押し問答の末、「では……」と小さなカードに何やら書き込んだ彼女は、「こちらがお客様のサイズとなります」と、そのカードを差し出した。
「ご自分のサイズを勘違いしているお客様が本当に多いんですよねえ。ちゃんと測ってみたら、最下層サイズ(←とはさすがに彼女は言わなかった)から3つもランクアップした方もいらっしゃいまして……」
あまりの展開にあわあわしていると、さらに彼女は怖ろしいことを言った。
「お客様はだいぶ下のほうでつけてらしたので、お胸が縦に長くなっていて・・・」
なにそれ、どういうこと!?
サイズがあってなかったどころか、つけかたも悪かったってか!?
縦に長くって、どういうことになってるんだ、オーマイバストっ!
「体のサイズは年とともに変わりますので、定期的にお測りになられたほうがよろしいかと」
にこやかにご教示してくれた彼女は、驚愕の事実も教えてくれた。
曰く。
実際に測ってみると最下層サイズの人があまりに少ないので、メーカーも当該サイズの生産を減らしているのだと……(注:すべてのメーカーがそうであるとは限らない)。
餅は餅屋に聞け。
これでいいんだと思い込まずに、ちゃんと専門家のアドバイスを受けろ。
そうすることで、想像すらしていなかった展望が目の前に開ける。
これが、この前後編にわたる壮大なおぶらじゃストーリーの総括である(謎)。
なお、最下層サイズからの飛躍的(?)なランクアップに、さぞかし嬉しかろうとお思いだろうが、実はそうでもない。
なぜならば。
彼女の言葉をプレイバックしてみよう。
「・・・まだ脇にお肉があまってるので・・・」
つまり、だ。
経年劣化(謎)に伴って現れただぶだぶお肉のおかげで最下層サイズから脱出できた、、、ということなんじゃないんかい、このサクセスストーリー(謎)は。

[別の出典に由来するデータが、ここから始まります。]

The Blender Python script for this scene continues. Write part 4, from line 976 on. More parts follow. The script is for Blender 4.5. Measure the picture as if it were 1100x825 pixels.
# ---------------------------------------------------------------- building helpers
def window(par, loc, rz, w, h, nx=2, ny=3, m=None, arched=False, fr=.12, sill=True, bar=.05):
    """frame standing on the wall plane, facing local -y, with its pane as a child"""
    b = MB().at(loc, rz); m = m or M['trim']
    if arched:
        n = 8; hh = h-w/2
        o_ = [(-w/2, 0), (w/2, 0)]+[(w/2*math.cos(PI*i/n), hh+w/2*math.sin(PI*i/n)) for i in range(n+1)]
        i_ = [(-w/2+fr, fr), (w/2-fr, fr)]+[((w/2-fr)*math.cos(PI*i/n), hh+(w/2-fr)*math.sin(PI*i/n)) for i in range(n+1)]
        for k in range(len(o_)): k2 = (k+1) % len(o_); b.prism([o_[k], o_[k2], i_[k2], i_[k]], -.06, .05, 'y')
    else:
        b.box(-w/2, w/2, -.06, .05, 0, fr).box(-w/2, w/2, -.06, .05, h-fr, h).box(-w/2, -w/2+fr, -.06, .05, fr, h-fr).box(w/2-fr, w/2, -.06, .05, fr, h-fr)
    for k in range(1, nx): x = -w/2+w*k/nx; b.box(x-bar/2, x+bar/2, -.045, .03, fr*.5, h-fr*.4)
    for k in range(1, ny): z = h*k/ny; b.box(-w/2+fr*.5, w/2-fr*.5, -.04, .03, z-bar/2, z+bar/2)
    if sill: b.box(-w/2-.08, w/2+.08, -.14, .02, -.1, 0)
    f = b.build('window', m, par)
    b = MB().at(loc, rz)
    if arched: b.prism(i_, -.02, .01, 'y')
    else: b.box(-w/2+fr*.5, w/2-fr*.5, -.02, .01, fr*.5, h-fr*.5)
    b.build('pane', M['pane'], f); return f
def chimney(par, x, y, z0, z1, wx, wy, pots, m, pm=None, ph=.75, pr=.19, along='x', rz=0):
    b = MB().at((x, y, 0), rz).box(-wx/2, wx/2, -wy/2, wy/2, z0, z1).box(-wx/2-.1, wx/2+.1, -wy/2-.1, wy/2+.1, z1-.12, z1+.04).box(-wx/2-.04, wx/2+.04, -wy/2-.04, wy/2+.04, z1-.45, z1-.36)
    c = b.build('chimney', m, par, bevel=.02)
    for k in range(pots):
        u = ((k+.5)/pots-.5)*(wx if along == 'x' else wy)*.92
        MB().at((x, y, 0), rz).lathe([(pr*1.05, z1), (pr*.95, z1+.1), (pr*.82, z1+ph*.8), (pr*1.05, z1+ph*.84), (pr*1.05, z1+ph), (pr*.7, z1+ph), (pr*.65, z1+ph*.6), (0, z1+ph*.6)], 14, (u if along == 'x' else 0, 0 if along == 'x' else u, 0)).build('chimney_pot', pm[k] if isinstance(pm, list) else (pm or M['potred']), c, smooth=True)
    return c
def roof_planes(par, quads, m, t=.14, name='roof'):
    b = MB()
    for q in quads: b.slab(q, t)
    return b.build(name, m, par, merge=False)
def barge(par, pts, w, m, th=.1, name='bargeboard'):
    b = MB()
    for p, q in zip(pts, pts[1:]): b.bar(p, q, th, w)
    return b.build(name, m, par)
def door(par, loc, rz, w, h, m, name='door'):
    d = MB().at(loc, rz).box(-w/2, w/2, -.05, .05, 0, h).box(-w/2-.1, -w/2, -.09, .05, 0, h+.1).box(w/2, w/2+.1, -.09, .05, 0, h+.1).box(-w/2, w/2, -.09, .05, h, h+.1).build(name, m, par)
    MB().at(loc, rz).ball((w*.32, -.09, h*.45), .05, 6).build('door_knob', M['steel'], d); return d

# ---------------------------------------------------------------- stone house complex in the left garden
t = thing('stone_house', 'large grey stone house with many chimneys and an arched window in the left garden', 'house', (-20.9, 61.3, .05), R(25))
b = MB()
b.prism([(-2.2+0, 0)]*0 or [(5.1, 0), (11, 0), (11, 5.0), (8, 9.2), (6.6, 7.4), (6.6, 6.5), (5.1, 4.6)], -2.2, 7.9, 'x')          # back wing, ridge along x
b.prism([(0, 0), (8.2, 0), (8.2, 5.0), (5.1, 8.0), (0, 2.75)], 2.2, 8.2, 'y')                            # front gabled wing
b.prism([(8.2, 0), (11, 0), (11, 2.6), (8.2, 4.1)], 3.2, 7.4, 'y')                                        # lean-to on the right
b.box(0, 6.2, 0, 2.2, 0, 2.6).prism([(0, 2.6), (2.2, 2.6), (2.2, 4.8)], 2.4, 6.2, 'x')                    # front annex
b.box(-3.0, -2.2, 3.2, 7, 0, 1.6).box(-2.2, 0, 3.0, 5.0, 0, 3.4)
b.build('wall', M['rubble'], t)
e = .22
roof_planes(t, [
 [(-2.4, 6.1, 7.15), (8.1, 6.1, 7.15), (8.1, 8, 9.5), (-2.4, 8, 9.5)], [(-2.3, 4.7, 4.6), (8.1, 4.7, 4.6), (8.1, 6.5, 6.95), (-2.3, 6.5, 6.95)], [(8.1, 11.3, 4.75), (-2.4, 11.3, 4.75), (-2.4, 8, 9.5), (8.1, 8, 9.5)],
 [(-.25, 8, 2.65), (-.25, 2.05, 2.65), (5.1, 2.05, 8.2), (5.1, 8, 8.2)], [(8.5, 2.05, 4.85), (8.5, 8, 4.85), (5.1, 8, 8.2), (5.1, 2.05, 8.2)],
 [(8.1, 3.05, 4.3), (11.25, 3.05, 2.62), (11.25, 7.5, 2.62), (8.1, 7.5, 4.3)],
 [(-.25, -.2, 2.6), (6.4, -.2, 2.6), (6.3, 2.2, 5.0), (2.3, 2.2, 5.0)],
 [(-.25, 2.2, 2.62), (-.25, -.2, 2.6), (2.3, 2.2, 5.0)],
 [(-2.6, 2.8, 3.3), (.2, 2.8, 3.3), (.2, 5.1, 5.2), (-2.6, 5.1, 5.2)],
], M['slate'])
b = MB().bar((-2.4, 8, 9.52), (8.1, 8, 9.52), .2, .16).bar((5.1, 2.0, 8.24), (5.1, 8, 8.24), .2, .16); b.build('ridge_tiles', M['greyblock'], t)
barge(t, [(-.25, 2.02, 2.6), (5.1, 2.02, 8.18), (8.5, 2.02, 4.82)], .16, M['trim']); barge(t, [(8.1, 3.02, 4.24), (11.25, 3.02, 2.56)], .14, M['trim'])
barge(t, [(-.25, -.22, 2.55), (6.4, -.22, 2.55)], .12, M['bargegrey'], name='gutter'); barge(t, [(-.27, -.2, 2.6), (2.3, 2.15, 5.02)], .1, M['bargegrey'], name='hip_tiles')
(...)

いずれにせよ、最下層サイズの皆様には、一度、下着売り場で専任アドバイザーさんに「お測り」してもらうことを強く推奨イタシマス。
♪ Ob-La-Di, おぶらじゃ、Ob-La-Di, はーんっ!! ♪♪
おしまい。
余談: 後日、某知人にこの話をしたら、現代日本人の平均サイズはCらしいよ、と言っていた。